Reputation: 4349
I have the following assembly code (copied from here):
hello.asm
:
section .data
msg: db 'hello, world!', 0
section .text
global _start
_start:
mov rax, 4
mov rdi, 1
mov rsi, qword msg ; I added qword because the compiler complained
mov rdx, 13
syscall
mov rax, 1
xor rdi, rdi
syscall
As explained in the comment above I added qword
because I recieved the following error message:
$ yasm -f macho64 hello.asm
hello.asm:10: error: macho: sorry, cannot apply 32 bit absolute relocations in 64 bit mode, consider "[_symbol wrt rip]" for mem access, "qword" and "dq _foo" for pointers.

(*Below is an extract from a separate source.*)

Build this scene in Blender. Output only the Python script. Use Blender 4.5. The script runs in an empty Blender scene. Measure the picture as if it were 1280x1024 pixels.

After making that change, both compiling and linking succeed, but I get a bus error while running:
$ yasm -f macho64 hello.asm
$ ld -o hello -e _start hello.o
$ ./hello
bus error ./hello
Is the addition of qword
incorrect, or is there something else I need to change?
Upvotes: 1
Views: 986
Reputation: 58427
64-bit system calls on OSX need to have a class specifier in bits 24..31 of the register that holds the system call number (rax
in your case). You've implicitly used the class specifier 0, which is invalid.
You probably want the UNIX/BSD class, which means that you should be adding 2<<24
(0x2000000
). So these lines:
mov rax, 4
mov rax, 1
should be changed to:
mov rax, 0x2000004
mov rax, 0x2000001
Also, I don't see what purpose that sub rsp, 8
at the end is serving, so you can probably remove that line.